Legt u zich er daarom ook op toe, terwijl u midden tussen de doornen wandelt, toch met ongedeerde voeten uw doel te bereiken, dat aan het einde van alle verzoekingen en strijd de onbegrensde liefde is, die figuurlijk in al het geschapene en geestelijk in Mijn persoonlijke nabij­heid rijkelijk het vertrouwen en het geloof zal belonen, dat u tijdens uw levenswandel hebt getoond.

Herinner u Mijn waarschuwing aan Petrus voor Mijn gevangenne­ming, toen Ik hem, die zich al sterk waande, door Mijn voorspelling: "Eer de haan kraait, zult gij Mij driemaal verloochenen!" aan zijn menselijke, zwakke natuur herinnerde, die hij eens daar in het schip bekende, toen hij uitriep: "Ga uit van mij, O Heer; want ik ben een zondig mens!" In de tuin op de Olijfberg toonde hij zich sterk, sloeg met het zwaard er op in, was vol geloof en vertrouwen, maar kort daarna ­zie de zwakke menselijke natuur - verloochende hij Mij driemaal uit angst!

Geeft u zich daarom ook niet aan de illusie over, als zou u reeds de uitverkorenen en onfeilbaren zijn! Vertrouw op Mij en niet op uw eigen kracht; want een lichte geestelijke windstoot is vaak voldoende en het hele gebouw van geestelijk zelfbewustzijn en morele kracht zakt in elkaar, dooreen gegooid als een door kinderen opgericht kaartenhuis en u hebt aan uzelf dan het resultaat ervaren, dat de rots Petrus in Mijn nabijheid beleefde, dat zonder Mij niets, maar met Mij alles uitvoerbaar is!

Zo moet ook deze tekst, die begint met een grote visvangst, eindigen met dit kleine, doch belangrijke resultaat: Wanneer u, evenals Simon er toe bestemd bent geen vissen, maar mensen in Mijn geloofsnet te vangen, dan moet u allereerst bij uzelf beginnen en nooit buiten beschouwing laten dat het geen woorden, maar daden zijn, gedaan met de edelste bedoeling, die de naasten, uw broeders en zusters, in Mijn handen leiden.
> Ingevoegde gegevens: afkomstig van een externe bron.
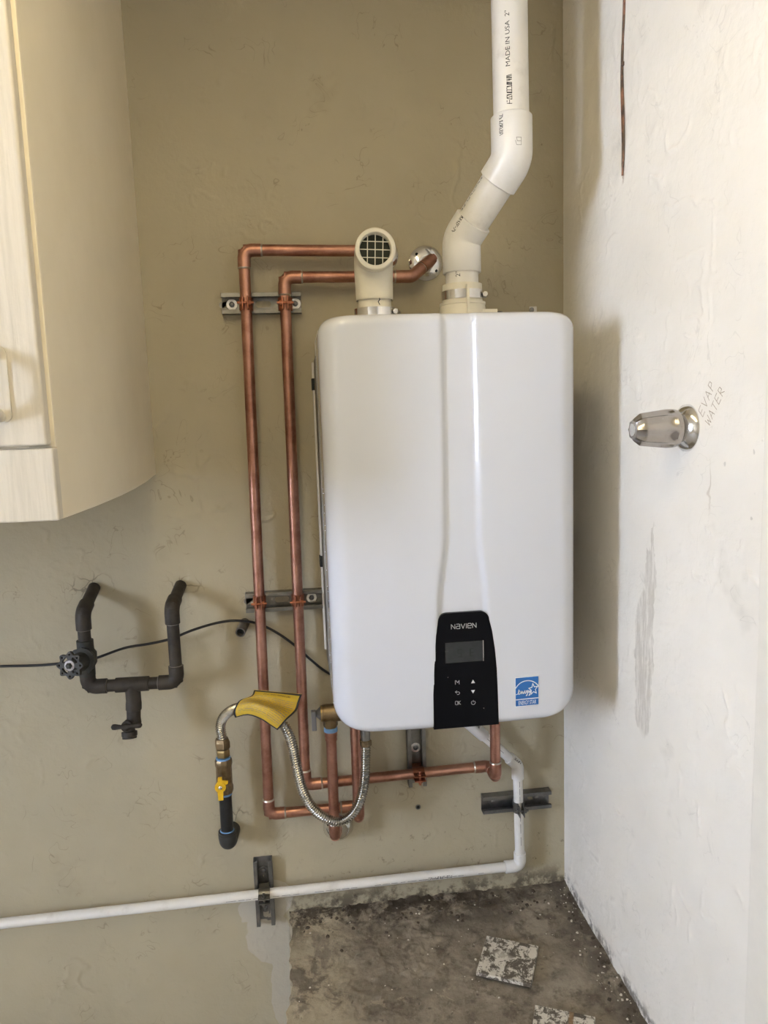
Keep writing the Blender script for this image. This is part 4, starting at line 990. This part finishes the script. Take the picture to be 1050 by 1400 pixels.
# hanging wires
wr = thing('hanging_wire', PX(854, 120, XR), 'pair of thin dark wires twisted together, hanging down the right wall', 'wire')
for k_ in (0, 1):
    pts = []
    for i in range(60):
        t = i/59; py = -60+300*t; amp = (.0016 if py < 88 else .0016+.0012*sin(pi*min(1, (py-88)/130)))*(1 if py < 225 else .3)
        p = PX(855.5-2.5*t+1.2*sin(t*9), py, XR); p.x -= .0035; p.y += (amp if k_ else -amp)*(cos(py*.02) if py < 60 else 1); pts.append(p)
    MB().tube(pts, .0017, 8).build('strand', 'wire', wr, 80)
for py in (87, 216): MB().lathe([(-.003, .0022), (.003, .0022)], PX(854.5, py, XR)+V((-.0035, 0, 0)), (0, 0, 1), 10).build('tie', 'wire', wr)
# anchors in the wall
def anchor(px, py, label):
    c = P(px, py, -.0002); o = thing('wall_anchor', c, label, 'anchor')
    MB().lathe([(0, .0062), (.0015, .006), (.0018, .0035)], c, (0, -1, 0), 16).build('sleeve', 'zincd', o, 30)
    MB().lathe([(0, .0034), (.0004, .0034)], c+V((0, -.0018, 0)), (0, -1, 0), 12).build('hole', 'dark', o, 30)
anchor(571.5, 1103, 'small grey anchor plug left in the wall below the heater')

# ------------------------------------------------------------------ loose tiles and debris on the slab
def loose_tile(cs, thick, label, mat):
    z = -.004
    pts = [PZ(px_, py_, z+thick) for px_, py_ in cs]; c = sum(pts, V())/4
    e = (pts[1]-pts[0]).normalized(); ang = math.atan2(e.y, e.x)
    S_ = .054
    me = MB().plate([(-S_, -S_), (S_, -S_), (S_, S_), (-S_, S_)], [], lambda u, v, t: V((u, v, t)), thick)
    o = me.build('loose_tile', mat, None, 0, .0012); o.location = (c.x, c.y, z); o.rotation_euler = (0, 0, ang)
    return tag(o, label, 'tile', 'loose tiles on the slab')
loose_tile([(650, 1330), (731, 1348), (736, 1290), (662, 1279)], .008, 'whole loose square tile with flaking white and grey glaze on the concrete slab', 'tile')
loose_tile([(719, 1438), (800, 1456), (822, 1397), (739, 1370)], .008, 'loose tile with a brown stripe cut by the bottom edge of the photo', 'tile2')
def debris(name, n, mat, label, fnpos, r0, r1):
    m_ = MB()
    for _ in range(n):
        x, y = fnpos(); r = random.uniform(r0, r1); z = floor_height(x, y)+r*.25
        a0 = random.uniform(0, 6.28); k = random.choice((4, 5, 6)); vs = []
        for dz in (-.35, .35):
            for i in range(k):
                a = a0+2*pi*i/k; rr = r*random.uniform(.6, 1.1)*(1 if dz < 0 else .75); vs.append((x+rr*cos(a), y+rr*sin(a), z+dz*r*random.uniform(.5, 1)))
        m_.add(vs, [tuple(range(k-1, -1, -1)), tuple(range(k, 2*k))]+[(i, (i+1) % k, k+(i+1) % k, k+i) for i in range(k)])
    o = m_.build(name, mat, None, 0); o['kind'] = 'stuff'; return tag(o, label, 'debris')
debris('paint_flake_debris', 110, 'chip', 'small pale paint flakes and grit scattered over the slab',
       lambda: (min(XR-.006, XR-.006-abs(random.gauss(0, .022))), random.uniform(-.5, -.02)) if random.random() < .5 else (random.uniform(-.05, .55), -abs(random.gauss(0, .18))-.015), .0009, .0034)
debris('dark_crumb_debris', 150, 'chipd', 'dark rotten crumbs along the foot of the walls',
       lambda: (random.uniform(-.06, .5), -.012-abs(random.gauss(0, .04))) if random.random() < .7 else (XR-.006-abs(random.gauss(0, .02)), random.uniform(-.5, -.02)), .0015, .0065)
Maar voordat dit mogelijk is moet u zelf de levenswijsheid van Petrus en dan de liefde van Johannes reeds in uw hart hebben en steeds indachtig zijn aan uw zwakheid en Mijn kracht. Op deze manier volbrengt u Mijn wil ten opzichte van uzelf en ten opzichte van anderen, waartoe u Mijn zegen nooit zal ontbreken. Amen.